The Oakleys compare beekeeping to farming.

“It’s just a different type of crop,” says Ron.

“Beekeeping is kind of like cattle ranching,” adds Jim. “They ranch cattle; we do bees.”

“A farmer plants his crop. Well, we kind of do the same thing when we go out in the spring and make divides to try to get our numbers back up, and then we take care of them,” says Jim, explaining the process of dividing colonies to produce more honey-making bees.

“You can’t just put them out there and just leave them. You have to go out and service them and see if they need additional room. Then we harvest the honey, bring it in, and Sioux Honey picks it up.”

Photo of a honeycomb

The best thing about honey

So, besides being able to help heal a dog’s paws, what are the Oakley brothers’ favorite things about honey?

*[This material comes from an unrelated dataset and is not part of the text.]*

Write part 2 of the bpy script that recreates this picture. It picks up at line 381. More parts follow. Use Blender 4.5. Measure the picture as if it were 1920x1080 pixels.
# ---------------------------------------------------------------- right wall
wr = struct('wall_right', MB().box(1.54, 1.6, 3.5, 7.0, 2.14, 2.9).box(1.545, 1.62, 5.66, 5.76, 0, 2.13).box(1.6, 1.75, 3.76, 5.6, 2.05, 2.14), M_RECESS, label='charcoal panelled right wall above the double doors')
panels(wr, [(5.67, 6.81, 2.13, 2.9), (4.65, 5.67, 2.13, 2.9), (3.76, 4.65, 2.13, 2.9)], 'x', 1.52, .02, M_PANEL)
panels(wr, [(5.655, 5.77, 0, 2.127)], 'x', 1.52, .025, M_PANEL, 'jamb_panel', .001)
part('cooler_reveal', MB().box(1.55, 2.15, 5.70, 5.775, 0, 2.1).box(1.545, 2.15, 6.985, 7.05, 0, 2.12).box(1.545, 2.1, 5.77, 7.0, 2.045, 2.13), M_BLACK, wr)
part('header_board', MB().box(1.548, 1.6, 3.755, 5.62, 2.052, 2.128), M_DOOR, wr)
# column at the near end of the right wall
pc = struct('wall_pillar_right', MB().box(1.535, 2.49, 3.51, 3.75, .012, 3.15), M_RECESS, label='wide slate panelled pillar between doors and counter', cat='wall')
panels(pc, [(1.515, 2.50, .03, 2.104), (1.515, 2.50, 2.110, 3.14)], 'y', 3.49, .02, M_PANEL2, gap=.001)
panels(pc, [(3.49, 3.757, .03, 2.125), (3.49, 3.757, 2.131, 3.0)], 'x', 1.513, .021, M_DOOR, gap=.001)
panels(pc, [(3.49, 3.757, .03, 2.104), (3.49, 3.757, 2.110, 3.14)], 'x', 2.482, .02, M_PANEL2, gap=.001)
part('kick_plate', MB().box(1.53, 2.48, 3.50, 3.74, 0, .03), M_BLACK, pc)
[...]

Beekeepers get a lot of respect, they say.

“It’s always interesting when someone asks, ‘What do you do for work?’ And if you tell them you’re an electrician or you’re a welder, no big reaction. But if you tell them you’re a beekeeper, they go, ‘Oh, yeah?’ And they just want to know all about it,” says Ron.

“People are amazed whenever they meet a beekeeper because there just aren’t that many of them,” adds Jim. “They find it really fascinating and think it’s such an interesting profession.”

The best part, however, might be the reaction people get when they eat honey.

“When somebody tastes honey, it puts a smile on their face,” says John. “And that makes me happy.”

“I guarantee, if a little kid came in here and you let them stick their finger in that comb of honey, you couldn’t keep ’em away from it. They’d just want to keep doing it,” says Jim. “It’s delicious.”